The lesson of submission to higher military authority was a hard one for free, honest American citizens to learn, and, while learning it, they chafed tremendously. It was difficult for them to realize the difference between men with shoulder-straps and without them; in fact, they would not realize it for a long time. When the straps crowned the shoulders of social inferiors, submission to such authority was at times degrading indeed. I have already touched upon this subject. But the most judicious code of military discipline, even if administered by an accomplished officer of estimable character, would have met with vigorous opposition, for a time, from these impetuous and hitherto untrammelled American citizens.
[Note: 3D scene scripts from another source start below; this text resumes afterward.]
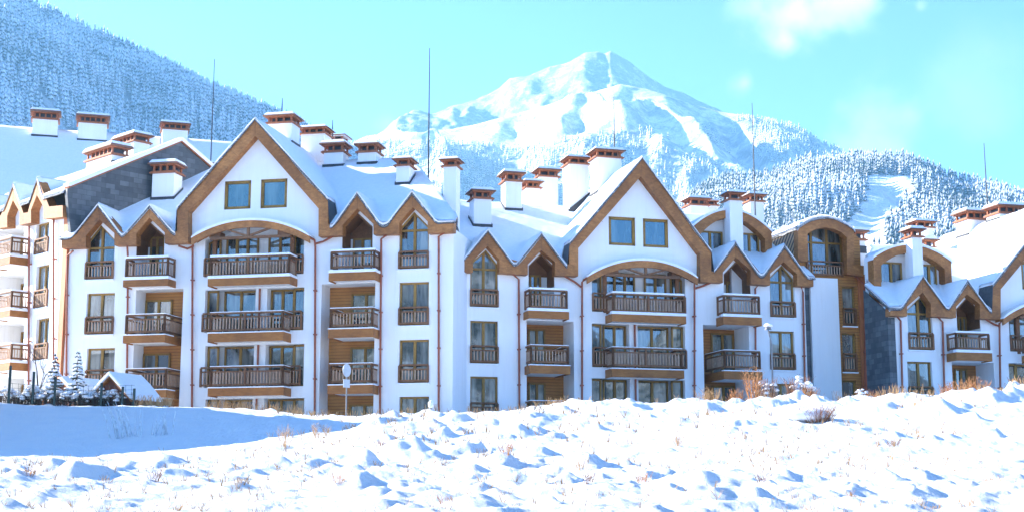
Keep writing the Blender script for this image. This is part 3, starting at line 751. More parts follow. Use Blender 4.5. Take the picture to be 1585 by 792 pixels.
A.roof(TA[0][0]-.1, TA[-1][0]+.1, cmpA, hard=bigA, minz=-20, clip=lambda U, Y: U > TA[-1][0]+.12-.28*np.maximum(Y, 0), keys=[TA[i][0] for i in (1, 2, 3, 4, 5, 6, 8, 9, 10, 12, 13, 14, 15, 16, 17)])
# chimneys of A: (x0,x1,ytop,yband,ybase,depth)
A.chimney(236, 281, 247, 268, 305, 3.2)
A.chimney(414, 463, 174, 191, 213, 4.2, dz=1.2)
A.chimney(466, 512, 194, 207, 236, 7.5, dz=1.2)
A.chimney(501, 539, 217, 236, 267, 6.3)
A.chimney(554, 590, 218, 236, 268, 6.4)
A.chimney(613, 641, 242, 257, 298, 3.6)
A.chimney(686, 712, 243, 258, 334, 2.6, dz=.8, zdown=4)
A.chimney(512, 538, 208, 217, 240, 12.0, zdown=6)
A.rod(437, 152, 176, 5); A.rod(515, 186, 215, 10); A.rod(665, 75, 270, 8); A.rod(332, 92, 300, 9)

# ================================================================== building B (gable right of centre)
B = Bld('apartment_building', 'white chalet block with brown gable peak right of centre, roof slope bright in sun', 993, 74, 15.5)
tB = [(694, 405), (719, 401), (755, 355), (791, 401), (803, 404), (838, 360), (875, 407), (881, 409), (881, 376), (994, 244), (1101, 389), (1101, 420), (1108, 420), (1138, 374), (1176, 421), (1181, 422), (1214, 379), (1246, 426), (1259, 427)]
bB = [(1259, 443), (1234, 442), (1234, 424), (1213, 405), (1192, 423), (1192, 441), (1162, 439), (1162, 418), (1139, 398), (1119, 421), (1119, 437), (1084, 436), (1084, 393), (992, 273), (895, 384), (895, 427), (859, 426), (859, 405), (838, 387), (817, 409), (817, 425), (773, 422), (773, 402), (755, 381), (732, 404), (732, 421), (694, 420)]
TB = B.fascia(tB, bB)
holes = []; todo = []
win_col(B, holes, todo, 728, 771, [(408, 475, 447, (753, 386), 416), (496, 562, 534, None, None), (582, 648, 622, None, None)])
win_col(B, holes, todo, 1191, 1229, [(430, 491, 466, (1211, 409), 436), (512, 572, 546, None, None), (593, 650, None, None, None)])
attic(B, holes, todo, 942, 336, 983, 380); attic(B, holes, todo, 995, 339, 1034, 383)
loggia(B, holes, todo, 818, 858, 412, 480, 1.3, (0, -1), (.3, .75), (838, 391), floors=[(420, 480)])
loggia(B, holes, todo, 815, 888, 496, 660, 1.8, (.4, 1), (.23, .60), floors=[(503, 564), (588, 650)])
loggia(B, holes, todo, 1120, 1161, 425, 487, 1.3, (0, -1), (.45, .98), (1140, 403), floors=[(430, 487)])
loggia(B, holes, todo, 1088, 1159, 503, 660, 1.9, (0, .2), (.47, .97), floors=[(509, 574), (592, 650)])
bay(B, holes, todo, 916, 1060, 426, 405, [(0, 484, 455), (502, 569, 538)], (975, 988), 983, [(586, 650, 0)])
wt = [(u, z-.30) for (u, z) in TB]; wt[0] = (wt[0][0]+.12, wt[0][1]); wt[-1] = (wt[-1][0]-.12, wt[-1][1])
wt[-1] = (B.uz(1245, 440)[0], wt[-1][1])
B.wall(wt, holes)
for f in todo: f()
canopy(B, 909, 428, 1080, 430, 1000, 403, tie=427)
B.balcony(820, 877, 448, 477, 481, 493, .85)
B.balcony(822, 879, 534, 562, 565, 578, .85, 1.6, full=False)
B.balcony(822, 879, 620, 650, 652, 662, .85, 1.6, full=False)
B.balcony(949, 1058, 455, 484, 487, 499, .95)
B.balcony(949, 1055, 538, 568, 571, 584, .95, .3, full=False)
B.balcony(949, 1055, 624, 650, 655, 666, .95, .3, full=False)
B.balcony(1121, 1175, 457, 486, 490, 503, .85)
B.balcony(1122, 1176, 542, 570, 574, 587, .85, 1.6, full=False)
B.pipe([(706, 420, .35), (714, 428, .12), (715, 655, .12)])
B.pipe([(794, 424, .35), (803, 432, .14), (804, 650, .12)])
B.pipe([(909, 428, .6), (901, 436, .2), (901, 650, .12)]); B.pipe([(872, 426, .35), (890, 436, .14), (900, 444, .12)])
B.pipe([(1080, 431, .6), (1075, 436, .2), (1075, 650, .12)]); B.pipe([(1100, 437, .35), (1088, 442, .14), (1076, 446, .12)])
B.pipe([(1176, 438, .35), (1169, 446, .14), (1170, 650, .12)])
B.pipe([(1240, 443, .35), (1243, 452, .12), (1247, 650, .12)])
zeB = lvl([TB[0], TB[6], TB[11], TB[-1]])+SN*.5
cmpB = [main_slope(zeB, -.5, 7., .62)]
for i in (2, 5, 13, 16): cmpB.append(dormsoft(TB, i))
bigB = [gable2([(TB[8][0], TB[8][1]+SN), (TB[9][0], TB[9][1]+SN), (TB[10][0], TB[10][1]+SN)], 0, yb=99)]
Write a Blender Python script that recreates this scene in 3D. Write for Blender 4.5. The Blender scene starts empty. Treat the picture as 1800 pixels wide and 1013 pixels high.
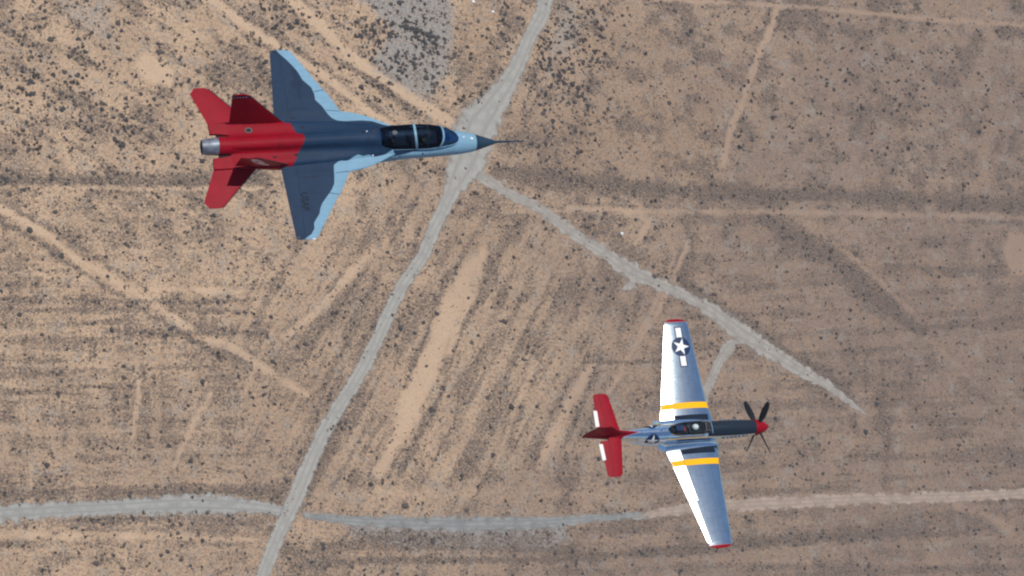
import bpy, bmesh, math, random
import numpy as np
from mathutils import Vector, Matrix

# ---------------------------------------------------------------- camera, light
SC = bpy.context.scene
COL = SC.collection
CAMP = np.array([-273.0, -273.0, 750.0])
T20 = math.tan(math.radians(20))
F = np.array([T20, T20, -1.0]); F /= np.linalg.norm(F)
U = np.array([0, 1.0, 0]) - F[1]*F; U /= np.linalg.norm(U)
R = np.cross(F, U)
FOC = 4250.0            # focal length in pixels of the 1800 px wide photograph
cam = bpy.data.cameras.new('camera'); cam.lens = 36*FOC/1800; cam.sensor_width = 36
cam.clip_start = 1; cam.clip_end = 60000
co = bpy.data.objects.new('camera', cam); COL.objects.link(co); SC.camera = co
m = Matrix.Identity(4)
for i in range(3):
    m[i][0] = R[i]; m[i][1] = U[i]; m[i][2] = -F[i]; m[i][3] = CAMP[i]
co.matrix_world = m

SUN = Vector((0.05, 0.25, 1.0)).normalized()
elev = math.asin(SUN.z); azim = math.atan2(SUN.x, SUN.y)
w = bpy.data.worlds.new('World'); SC.world = w; w.use_nodes = True
nt = w.node_tree; nt.nodes.clear()
sky = nt.nodes.new('ShaderNodeTexSky'); sky.sky_type = 'NISHITA'; sky.sun_disc = False
sky.sun_elevation = elev; sky.sun_rotation = azim; sky.altitude = 700
bg = nt.nodes.new('ShaderNodeBackground'); bg.inputs[1].default_value = 0.1
wo = nt.nodes.new('ShaderNodeOutputWorld')
nt.links.new(sky.outputs[0], bg.inputs[0]); nt.links.new(bg.outputs[0], wo.inputs[0])
sl = bpy.data.lights.new('sun', 'SUN'); sl.energy = 3.6; sl.angle = math.radians(0.53); sl.color = (1, .95, .88)
so = bpy.data.objects.new('sun', sl); COL.objects.link(so)
so.rotation_euler = (-SUN).to_track_quat('-Z', 'Y').to_euler(); so.location = (0, 0, 900)
SC.view_settings.view_transform = 'Standard'; SC.view_settings.look = 'None'
SC.view_settings.exposure = 0.0; SC.view_settings.gamma = 1
SC.cycles.transparent_max_bounces = 16
SC.cycles.pixel_filter_type = 'BLACKMAN_HARRIS'; SC.cycles.filter_width = 2.2

rng = np.random.default_rng(7)
random.seed(7)

def ray(px, py):
    return F + R*(px-900)/FOC + U*(506.5-py)/FOC
def ground(px, py):
    r = ray(px, py); t = -CAMP[2]/r[2]
    p = CAMP + r*t
    return p[0], p[1]
def to_px(X, Y):
    dx = X-CAMP[0]; dy = Y-CAMP[1]; dz = -CAMP[2]
    zc = dx*F[0]+dy*F[1]+dz*F[2]
    return (900+FOC*(dx*R[0]+dy*R[1]+dz*R[2])/zc, 506.5-FOC*(dx*U[0]+dy*U[1]+dz*U[2])/zc)

# ---------------------------------------------------------------- helpers
def tag(o, label=None, cat=None, group=None, kind=None):
    if label: o['label'] = label
    if cat: o['category'] = cat
    if group: o['group'] = group
    if kind: o['kind'] = kind
    return o
def mesh_obj(name, V, Fc, mat, parent=None, attrs=None, smooth=True, mats=None):
    me = bpy.data.meshes.new(name)
    me.from_pydata([tuple(map(float, v)) for v in V], [], [tuple(int(q) for q in f) for f in Fc])
    me.update()
    bm = bmesh.new(); bm.from_mesh(me)
    bmesh.ops.recalc_face_normals(bm, faces=bm.faces)
    bm.to_mesh(me); bm.free()
    if smooth:
        me.polygons.foreach_set('use_smooth', [True]*len(me.polygons))
        try: me.set_sharp_from_angle(angle=math.radians(38))
        except Exception: pass
    for k, a in (attrs or {}).items():
        at = me.attributes.new(k, 'FLOAT', 'POINT'); at.data.foreach_set('value', np.asarray(a, dtype=np.float32))
    if mat: me.materials.append(mat)
    o = bpy.data.objects.new(name, me); COL.objects.link(o)
    if parent: o.parent = parent
    return o

class NT:
    """tiny node helper"""
    def __init__(s, name):
        s.m = bpy.data.materials.new(name); s.m.use_nodes = True
        s.t = s.m.node_tree; s.t.nodes.clear()
        s.out = s.t.nodes.new('ShaderNodeOutputMaterial')
    def n(s, typ, **kw):
        x = s.t.nodes.new(typ)
        for k, v in kw.items(): setattr(x, k, v)
        return x
    def set(s, node, key, v):
        if isinstance(v, bpy.types.NodeSocket): s.t.links.new(v, node.inputs[key])
        else: node.inputs[key].default_value = v
    def math(s, op, a, b=0.0, c=None, clamp=False):
        x = s.n('ShaderNodeMath', operation=op, use_clamp=clamp); s.set(x, 0, a); s.set(x, 1, b)
        if c is not None: s.set(x, 2, c)
        return x.outputs[0]
    def mix(s, f, a, b, typ='MIX'):
        x = s.n('ShaderNodeMixRGB', blend_type=typ); s.set(x, 0, f)
        s.set(x, 1, a if not isinstance(a, tuple) else (*a, 1)[:4]); s.set(x, 2, b if not isinstance(b, tuple) else (*b, 1)[:4])
        return x.outputs[0]
    def attr(s, name):
        return s.n('ShaderNodeAttribute', attribute_name=name).outputs['Fac']
    def noise(s, scale, detail=4, rough=.6, vec=None, dist=0, col=False):
        x = s.n('ShaderNodeTexNoise'); x.inputs['Scale'].default_value = scale
        x.inputs['Detail'].default_value = detail; x.inputs['Roughness'].default_value = rough
        x.inputs['Distortion'].default_value = dist
        if vec: s.t.links.new(vec, x.inputs['Vector'])
        return x.outputs['Color' if col else 'Fac']
    def ramp(s, f, a, b):      # smooth 0..1 between a and b
        x = s.n('ShaderNodeMapRange', interpolation_type='SMOOTHSTEP'); s.set(x, 0, f); s.set(x, 1, a); s.set(x, 2, b)
        return x.outputs[0]
    def coords(s, kind='Object'):
        return s.n('ShaderNodeTexCoord').outputs[kind]
    def scaled(s, v, sc, rot=(0, 0, 0)):
        x = s.n('ShaderNodeMapping'); s.t.links.new(v, x.inputs[0]); x.inputs['Scale'].default_value = sc; x.inputs['Rotation'].default_value = rot
        return x.outputs[0]
    def principled(s, col, rough=.5, metal=0.0, bump=None, bs=.3, bd=.02, coat=0, spec=None):
        p = s.n('ShaderNodeBsdfPrincipled')
        s.set(p, 'Base Color', col if not isinstance(col, tuple) else (*col, 1)[:4])
        s.set(p, 'Roughness', rough); s.set(p, 'Metallic', metal)
        if coat: s.set(p, 'Coat Weight', coat); p.inputs['Coat Roughness'].default_value = .12
        if spec is not None: s.set(p, 'Specular IOR Level', spec)
        if bump is not None:
            b = s.n('ShaderNodeBump'); b.inputs['Strength'].default_value = bs; b.inputs['Distance'].default_value = bd
            s.t.links.new(bump, b.inputs['Height']); s.t.links.new(b.outputs[0], p.inputs['Normal'])
        return p.outputs[0]
    def done(s, sh):
        s.t.links.new(sh, s.out.inputs[0]); return s.m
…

Fortunately for them, perhaps, but unfortunately for the service, the line officers were men of their own selection, their neighbors and friends, who had met them as equals on all occasions. But now, if such an officer attempted to enforce the authority conferred by his rank, in the interest of better drill or discipline, he was at once charged by his late equals with “showing off his authority,” “putting on airs,” “feeling above his fellows”; and letters written home advertised him as a “miniature tyrant,” etc., which made his position a very uncomfortable one to hold for a time. But this condition of affairs wore away soon after troops left the State, when the necessity for rigid discipline became apparent to every man. And when the private soldier saw that his captain was held responsible by the colonel for uncleanly quarters or arms, or unsoldierly and ill disciplined men, the colonel in turn being held to accountability by his next superior, the growls grew less frequent or were aimed at the government rather than the captain, and the growlers began to settle down and accept the inevitable, taking lessons in something new every day.
DRAFTED.
It will be readily seen, I think, that the men composing the earliest regiments and batteries had also their trials to endure, and they were many; for not only they but their superiors were learning by rough experience the art of war. They were, in a sense, “achieving greatness,” while the recruits had “greatness thrust upon them,” often at short notice. Furthermore, recruits from the latter part of 1862 forward went out with a knowledge of much which they must undergo in the line of hardship and privation, which the first rallies had to learn by actual experience. And while it may be said that it took more courage for men to go with the stern facts of actual war confronting them than when its realities were unknown to them, yet it is also true that many of these later enlistments were made under the advantage of pecuniary and other inducements, without which many would not have been made. For patriotism unstimulated by hope of reward saw high-water mark in 1861, and rapidly receded in succeeding years, so that whereas men enlisted in 1861 and early in ’62 because they wanted to go, and without hope of reward, later in ’62 towns and individuals began to offer bounties to stimulate lagging enlistments, varying in amount from $10 to $300; and increased in ’63 and ’64 until, by the addition of State bounties, a recruit, enlisting for a year, received in the fall of ’64 from $700 to $1000 in some instances. It was this large bounty which led old veterans to haze recruits in many ways. Of course, there was no justification for their doing it, only as the recruits in some instances provoked it.